Das Bundesverfassungsgericht wird am Dienstag darüber entscheiden, ob bestimmte Befugnisse des Bundeskriminalamts (BKA) die Grundrechte der Betroffenen verletzen. Die Gesellschaft für Freiheitsrechte (GFF) hat Verfassungsbeschwerde gegen mehrere Regelungen des zuletzt im Jahr 2017 reformierten Bundeskriminalamt-Gesetzes beim obersten Gericht in Karlsruhe eingereicht (Az. 1 BvR 1160/19).

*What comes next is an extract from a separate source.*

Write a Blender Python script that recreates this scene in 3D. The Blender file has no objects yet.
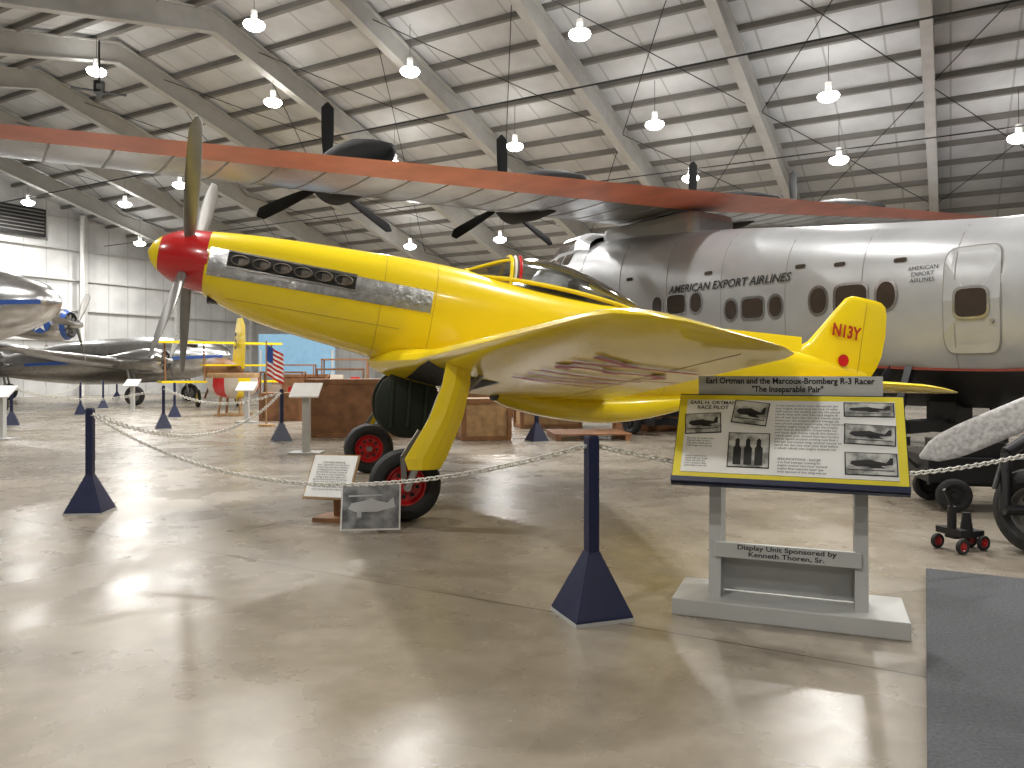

Die GFF kritisiert konkret Regelungen, die dem BKA beispielsweise erlauben, Kontaktpersonen von Verdächtigen heimlich zu überwachen. Sie bemängeln auch, dass sensible personenbezogene Daten bereits aufgrund vager Anhaltspunkte oder bloßer Vermutungen umfangreich gespeichert und ohne weitere sachliche und zeitliche Grenzen genutzt werden könnten.

Der gemeinnützige Verein sieht das Grundrecht auf informationelle Selbstbestimmung verletzt – und fordert konkrete verfassungsrechtliche Maßstäbe für das Sammeln und Speichern von Daten. «Die derzeitige Speicherung und Nutzung personenbezogener Daten durch das BKA wendet inkonsistente Maßstäbe an und schützt nicht ausreichend vor den Risiken polizeilichen Datensammelns», erklärt die GFF auf ihrer Internetseite.

Spannungsfeld zwischen Sicherheit und Freiheit

Das Bundeskriminalamt (BKA) ist die zentrale Einrichtung der deutschen Kriminalpolizei und untersteht dem Bundesinnenministerium. Innenministerin Nancy Faeser verteidigte das BKA-Gesetz im Dezember letzten Jahres in der mündlichen Verhandlung als verfassungskonform. Laut der SPD-Politikerin müssen Daten im Rahmen polizeilicher Arbeit verknüpft werden können. Das Gesetz enthält zahlreiche Überprüfungsmechanismen, um sicherzustellen, dass Daten nicht ohne Anlass gespeichert werden und ist robust gegen Missbrauch.

Stephan Harbarth, der Präsident des Bundesverfassungsgerichts und Vorsitzende des Ersten Senats, betonte in der Verhandlung, dass es um das Spannungsfeld zwischen dem Sicherheitsauftrag des Staates und dem Schutz individueller Freiheitsrechte gehe.

Gericht beanstandete schon 2016 Teile des Gesetzes

Das Bundesverfassungsgericht hat sich bereits in der Vergangenheit mit dem BKA-Gesetz befasst. Im Jahr 2016 hatte das Gericht über die umfangreichen Befugnisse der Sicherheitsbehörde geurteilt – und einige davon als verfassungswidrig erklärt. Der Senat betonte damals die Bedeutung des Anti-Terror-Kampfs für Demokratie und Grundrechte, kritisierte jedoch die konkrete Ausgestaltung der Befugnisse in verschiedenen Aspekten als unzureichend. Insbesondere wurde festgestellt, dass der Kernbereich privater Lebensgestaltung teilweise nicht ausreichend geschützt ist.

Das BKA-Gesetz musste deshalb nachgebessert werden. Die neue Fassung ist seit Mai 2018 in Kraft. Es gehe nun um eine «noch nicht ausgeleuchtete Lücke im Verfassungsrecht», so die GFF. Dem noch ausstehenden Urteil sehe der Verein «mit Blick auf die Verhandlung und die kritischen Nachfragen des Gerichts» optimistisch entgegen.